» Set task
Go through the entries below and copy each line containing the word "scene".

» Records provided
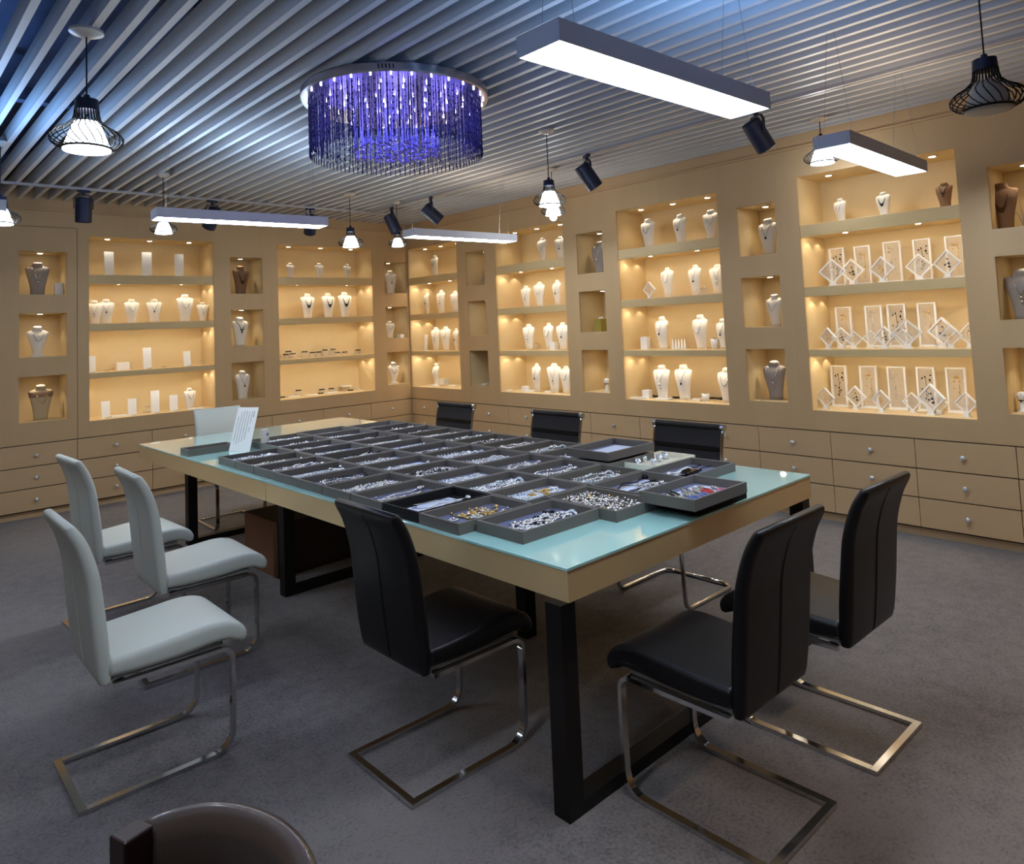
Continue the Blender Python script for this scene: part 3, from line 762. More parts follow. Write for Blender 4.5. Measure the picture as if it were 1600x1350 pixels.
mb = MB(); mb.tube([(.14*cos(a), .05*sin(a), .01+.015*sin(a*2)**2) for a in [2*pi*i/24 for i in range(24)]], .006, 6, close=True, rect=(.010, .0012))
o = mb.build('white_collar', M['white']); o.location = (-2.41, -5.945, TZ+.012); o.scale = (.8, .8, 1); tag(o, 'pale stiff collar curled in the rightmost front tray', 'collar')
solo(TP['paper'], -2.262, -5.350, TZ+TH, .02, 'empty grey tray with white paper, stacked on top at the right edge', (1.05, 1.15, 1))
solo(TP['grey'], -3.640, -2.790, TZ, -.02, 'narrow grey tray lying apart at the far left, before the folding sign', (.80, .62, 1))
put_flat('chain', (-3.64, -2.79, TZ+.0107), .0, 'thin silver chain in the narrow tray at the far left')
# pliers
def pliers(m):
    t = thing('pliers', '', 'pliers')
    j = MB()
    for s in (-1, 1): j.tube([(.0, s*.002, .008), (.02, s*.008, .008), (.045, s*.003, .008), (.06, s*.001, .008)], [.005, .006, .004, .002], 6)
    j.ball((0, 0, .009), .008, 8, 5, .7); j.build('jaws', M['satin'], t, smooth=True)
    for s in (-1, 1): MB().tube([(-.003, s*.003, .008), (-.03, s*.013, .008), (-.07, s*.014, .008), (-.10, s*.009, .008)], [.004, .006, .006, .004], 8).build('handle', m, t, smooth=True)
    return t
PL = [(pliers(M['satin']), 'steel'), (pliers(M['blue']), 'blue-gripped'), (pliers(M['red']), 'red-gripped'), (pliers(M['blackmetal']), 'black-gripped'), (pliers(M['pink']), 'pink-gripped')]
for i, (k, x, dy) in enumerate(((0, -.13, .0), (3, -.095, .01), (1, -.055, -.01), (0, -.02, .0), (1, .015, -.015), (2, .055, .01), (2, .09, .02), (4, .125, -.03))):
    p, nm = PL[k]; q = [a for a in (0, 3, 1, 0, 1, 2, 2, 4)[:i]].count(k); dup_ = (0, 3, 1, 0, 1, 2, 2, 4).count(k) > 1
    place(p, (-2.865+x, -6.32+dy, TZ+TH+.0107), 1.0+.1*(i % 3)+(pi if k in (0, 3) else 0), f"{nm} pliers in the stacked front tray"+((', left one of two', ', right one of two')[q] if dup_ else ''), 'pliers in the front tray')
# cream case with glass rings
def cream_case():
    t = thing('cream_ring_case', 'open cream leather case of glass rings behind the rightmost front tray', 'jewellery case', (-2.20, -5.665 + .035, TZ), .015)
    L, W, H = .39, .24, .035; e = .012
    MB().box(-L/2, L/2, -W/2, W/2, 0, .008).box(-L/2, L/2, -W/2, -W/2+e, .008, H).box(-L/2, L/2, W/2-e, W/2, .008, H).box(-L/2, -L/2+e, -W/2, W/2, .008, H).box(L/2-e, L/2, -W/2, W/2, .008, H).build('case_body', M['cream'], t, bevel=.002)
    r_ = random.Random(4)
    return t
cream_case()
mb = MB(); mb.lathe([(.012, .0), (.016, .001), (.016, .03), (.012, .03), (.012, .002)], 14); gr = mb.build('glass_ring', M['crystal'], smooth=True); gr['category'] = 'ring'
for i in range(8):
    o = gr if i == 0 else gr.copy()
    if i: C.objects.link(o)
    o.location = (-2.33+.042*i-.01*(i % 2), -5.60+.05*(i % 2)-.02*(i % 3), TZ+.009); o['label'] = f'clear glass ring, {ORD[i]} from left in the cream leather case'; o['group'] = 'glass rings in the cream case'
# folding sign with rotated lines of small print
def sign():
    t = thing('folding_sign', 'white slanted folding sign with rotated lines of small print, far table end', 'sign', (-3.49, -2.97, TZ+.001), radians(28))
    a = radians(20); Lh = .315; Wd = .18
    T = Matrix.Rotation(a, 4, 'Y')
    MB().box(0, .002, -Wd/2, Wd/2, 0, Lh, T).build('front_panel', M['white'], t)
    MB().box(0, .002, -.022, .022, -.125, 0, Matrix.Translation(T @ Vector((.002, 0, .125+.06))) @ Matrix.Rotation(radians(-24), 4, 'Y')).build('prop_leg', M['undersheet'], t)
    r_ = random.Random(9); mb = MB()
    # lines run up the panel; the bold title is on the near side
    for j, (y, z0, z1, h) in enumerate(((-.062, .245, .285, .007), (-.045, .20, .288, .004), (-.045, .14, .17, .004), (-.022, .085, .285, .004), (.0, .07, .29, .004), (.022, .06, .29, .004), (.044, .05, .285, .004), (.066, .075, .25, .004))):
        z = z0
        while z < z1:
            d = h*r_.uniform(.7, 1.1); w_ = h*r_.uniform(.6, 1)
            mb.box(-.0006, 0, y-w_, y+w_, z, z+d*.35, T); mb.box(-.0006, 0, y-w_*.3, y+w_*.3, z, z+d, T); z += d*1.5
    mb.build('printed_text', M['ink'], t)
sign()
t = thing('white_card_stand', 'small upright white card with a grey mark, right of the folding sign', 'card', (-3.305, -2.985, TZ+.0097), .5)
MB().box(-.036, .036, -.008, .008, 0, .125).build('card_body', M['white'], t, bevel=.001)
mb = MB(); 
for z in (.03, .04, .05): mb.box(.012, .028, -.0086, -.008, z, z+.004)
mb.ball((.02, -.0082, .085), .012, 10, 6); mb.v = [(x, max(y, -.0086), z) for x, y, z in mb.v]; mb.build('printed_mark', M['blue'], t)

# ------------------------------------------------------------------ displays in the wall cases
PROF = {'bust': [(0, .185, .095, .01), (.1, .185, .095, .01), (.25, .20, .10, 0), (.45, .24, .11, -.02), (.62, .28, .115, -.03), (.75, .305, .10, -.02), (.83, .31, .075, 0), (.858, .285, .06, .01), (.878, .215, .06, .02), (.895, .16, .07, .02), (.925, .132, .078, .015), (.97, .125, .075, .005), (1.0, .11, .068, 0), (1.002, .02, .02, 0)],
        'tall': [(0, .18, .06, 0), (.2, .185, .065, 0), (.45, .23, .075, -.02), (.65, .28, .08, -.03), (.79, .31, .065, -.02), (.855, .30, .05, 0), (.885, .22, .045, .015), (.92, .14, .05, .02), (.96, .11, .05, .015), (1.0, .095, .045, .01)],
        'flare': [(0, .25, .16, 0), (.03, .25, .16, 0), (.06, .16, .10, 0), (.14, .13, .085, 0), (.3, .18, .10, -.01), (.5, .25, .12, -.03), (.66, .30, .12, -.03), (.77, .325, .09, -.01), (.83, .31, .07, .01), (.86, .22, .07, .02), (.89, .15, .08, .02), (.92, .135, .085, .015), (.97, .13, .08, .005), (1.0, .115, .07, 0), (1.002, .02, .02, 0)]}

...

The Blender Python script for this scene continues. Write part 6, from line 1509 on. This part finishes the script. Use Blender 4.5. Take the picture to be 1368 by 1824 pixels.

» Solution to the problem
Continue the Blender Python script for this scene: part 3, from line 762. More parts follow. Write for Blender 4.5. Measure the picture as if it were 1600x1350 pixels.
The Blender Python script for this scene continues. Write part 6, from line 1509 on. This part finishes the script. Use Blender 4.5. Take the picture to be 1368 by 1824 pixels.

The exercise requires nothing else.